Flying over a desert world, he expands: “Those [gigantic] skeletons you see are remains of creatures that were once roaming the seas of this world when it was covered in water, before it evaporated, and new life forms took over.

“In the game, you’ll be assembling your team of star pilots, starships and weapons, using ‘creative combat’ to find devastating weapon combos to use against the Legion. You will be exploring the exotic worlds of the Atlas star system, and you will be uniting the factions against the Forbidden Legion, who is trying to take over these planets,” Malville enthuses.

Just how big is the game? Rose interjects: “We’re at pre-alpha, but I will say it’s an epic, epic, game. The enemy threat is completely dynamic, they will take over planets even when you’re not there. And so even when you’ve completed the main storyline of the game, it’s still a completely evolving, dynamic, living system that you can keep playing for as long as you want to,” he claims.
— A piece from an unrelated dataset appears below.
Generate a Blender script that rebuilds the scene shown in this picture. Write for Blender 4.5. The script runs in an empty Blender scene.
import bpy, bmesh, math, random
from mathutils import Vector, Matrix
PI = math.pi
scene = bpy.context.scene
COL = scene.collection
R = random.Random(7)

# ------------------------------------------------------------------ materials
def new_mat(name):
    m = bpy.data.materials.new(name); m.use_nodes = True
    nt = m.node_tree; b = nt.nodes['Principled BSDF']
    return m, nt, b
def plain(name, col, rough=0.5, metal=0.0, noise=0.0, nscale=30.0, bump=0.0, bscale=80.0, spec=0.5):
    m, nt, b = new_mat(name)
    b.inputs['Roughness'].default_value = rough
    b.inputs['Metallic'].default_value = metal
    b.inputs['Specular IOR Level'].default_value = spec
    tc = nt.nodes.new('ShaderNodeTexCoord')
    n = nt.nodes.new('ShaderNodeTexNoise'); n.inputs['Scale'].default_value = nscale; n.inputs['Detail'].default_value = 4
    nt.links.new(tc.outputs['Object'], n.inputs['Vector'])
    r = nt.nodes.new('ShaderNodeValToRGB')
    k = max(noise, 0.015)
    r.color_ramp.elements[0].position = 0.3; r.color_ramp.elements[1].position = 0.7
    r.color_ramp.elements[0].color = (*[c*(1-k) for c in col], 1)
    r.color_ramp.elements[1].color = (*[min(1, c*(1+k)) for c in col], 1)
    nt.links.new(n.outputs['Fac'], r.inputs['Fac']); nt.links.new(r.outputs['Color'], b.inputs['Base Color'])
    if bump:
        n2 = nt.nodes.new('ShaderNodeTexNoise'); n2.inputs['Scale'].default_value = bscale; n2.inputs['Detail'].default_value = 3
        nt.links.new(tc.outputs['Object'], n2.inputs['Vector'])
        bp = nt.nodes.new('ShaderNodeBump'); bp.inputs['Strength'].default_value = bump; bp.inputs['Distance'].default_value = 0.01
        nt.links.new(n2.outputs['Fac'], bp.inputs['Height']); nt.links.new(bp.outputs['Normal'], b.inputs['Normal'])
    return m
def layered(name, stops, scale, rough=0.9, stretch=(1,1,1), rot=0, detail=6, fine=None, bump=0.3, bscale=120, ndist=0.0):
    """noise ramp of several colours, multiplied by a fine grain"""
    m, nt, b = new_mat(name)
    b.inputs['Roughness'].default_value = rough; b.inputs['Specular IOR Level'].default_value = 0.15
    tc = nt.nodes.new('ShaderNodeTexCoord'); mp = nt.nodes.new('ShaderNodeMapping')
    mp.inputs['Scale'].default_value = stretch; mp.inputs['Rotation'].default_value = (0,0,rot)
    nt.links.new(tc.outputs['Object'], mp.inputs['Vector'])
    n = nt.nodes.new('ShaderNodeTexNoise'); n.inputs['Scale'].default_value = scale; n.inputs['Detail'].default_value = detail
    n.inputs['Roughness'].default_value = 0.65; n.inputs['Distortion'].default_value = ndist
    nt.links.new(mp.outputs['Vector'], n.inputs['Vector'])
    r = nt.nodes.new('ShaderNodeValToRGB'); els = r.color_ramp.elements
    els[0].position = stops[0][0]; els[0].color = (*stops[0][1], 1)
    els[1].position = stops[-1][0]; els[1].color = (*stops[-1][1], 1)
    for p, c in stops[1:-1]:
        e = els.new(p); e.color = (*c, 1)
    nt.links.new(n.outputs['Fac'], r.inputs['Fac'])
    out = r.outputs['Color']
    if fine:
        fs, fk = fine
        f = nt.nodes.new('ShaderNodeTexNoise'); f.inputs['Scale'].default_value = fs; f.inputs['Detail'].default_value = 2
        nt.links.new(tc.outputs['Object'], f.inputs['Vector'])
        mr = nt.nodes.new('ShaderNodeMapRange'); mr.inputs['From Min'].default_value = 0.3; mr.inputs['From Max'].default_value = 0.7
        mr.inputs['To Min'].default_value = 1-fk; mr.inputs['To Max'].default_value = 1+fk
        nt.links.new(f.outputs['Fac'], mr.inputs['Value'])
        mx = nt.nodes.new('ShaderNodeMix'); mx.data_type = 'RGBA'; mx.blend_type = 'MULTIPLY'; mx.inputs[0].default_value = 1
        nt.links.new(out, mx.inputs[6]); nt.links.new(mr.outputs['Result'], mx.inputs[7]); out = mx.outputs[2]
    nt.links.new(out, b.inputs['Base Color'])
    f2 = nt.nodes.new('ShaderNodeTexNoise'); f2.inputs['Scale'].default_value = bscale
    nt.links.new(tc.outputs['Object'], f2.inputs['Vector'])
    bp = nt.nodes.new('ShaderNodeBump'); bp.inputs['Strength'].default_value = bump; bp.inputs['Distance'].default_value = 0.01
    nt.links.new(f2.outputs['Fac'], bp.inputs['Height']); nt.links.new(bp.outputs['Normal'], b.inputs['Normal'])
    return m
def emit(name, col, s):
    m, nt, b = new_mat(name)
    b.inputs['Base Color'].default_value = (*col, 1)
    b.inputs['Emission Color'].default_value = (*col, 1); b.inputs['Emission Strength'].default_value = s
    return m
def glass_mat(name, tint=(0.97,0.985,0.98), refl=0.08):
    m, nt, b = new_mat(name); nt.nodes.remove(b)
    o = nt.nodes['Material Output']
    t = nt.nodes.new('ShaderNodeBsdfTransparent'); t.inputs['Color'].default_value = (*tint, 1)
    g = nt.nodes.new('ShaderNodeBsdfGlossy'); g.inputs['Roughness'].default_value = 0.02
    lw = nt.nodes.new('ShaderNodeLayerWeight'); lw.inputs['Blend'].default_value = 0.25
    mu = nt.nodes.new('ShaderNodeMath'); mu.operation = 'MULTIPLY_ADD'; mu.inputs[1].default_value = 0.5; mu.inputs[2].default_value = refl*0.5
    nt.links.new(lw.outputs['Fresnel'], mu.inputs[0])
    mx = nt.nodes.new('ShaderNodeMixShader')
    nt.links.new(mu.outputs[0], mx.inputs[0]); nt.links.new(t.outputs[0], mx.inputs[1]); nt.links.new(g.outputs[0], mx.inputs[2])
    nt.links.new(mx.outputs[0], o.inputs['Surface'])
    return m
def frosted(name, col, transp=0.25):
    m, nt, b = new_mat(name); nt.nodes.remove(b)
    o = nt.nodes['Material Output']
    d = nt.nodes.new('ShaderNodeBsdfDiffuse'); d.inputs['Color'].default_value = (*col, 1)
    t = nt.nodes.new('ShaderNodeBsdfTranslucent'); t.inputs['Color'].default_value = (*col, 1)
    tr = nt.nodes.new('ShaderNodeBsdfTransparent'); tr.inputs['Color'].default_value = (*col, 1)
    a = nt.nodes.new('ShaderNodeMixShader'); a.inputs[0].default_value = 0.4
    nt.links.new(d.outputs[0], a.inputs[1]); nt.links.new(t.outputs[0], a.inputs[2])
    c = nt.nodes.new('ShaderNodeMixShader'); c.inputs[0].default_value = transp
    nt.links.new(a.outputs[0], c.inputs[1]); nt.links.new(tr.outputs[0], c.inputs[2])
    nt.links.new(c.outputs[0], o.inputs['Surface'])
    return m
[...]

That all sounds like Starlink may get co-operative play too, becoming something like Destiny, but once again Ubisoft remains tight-lipped about the game’s future. 

Between the action, you get to see the pilot characters in cutscenes – which have slick design and scripting to match the best that Netflix Originals have to offer for kids. We wonder if the game has already been licensed back to a TV production company to further build out the IP? Rose admits it’s “an intriguing idea” but there’s nothing to announce.

Starlink: Battle for Atlas is looking incredibly strong on this early showing. If it sees the success it looks to deserve, it might just be the first in a new wave of more varied toys-to-life products. The only problem is that it’s not available until late 2018, so we have sometime to wait before we can see if its various elements really link up into something truly special.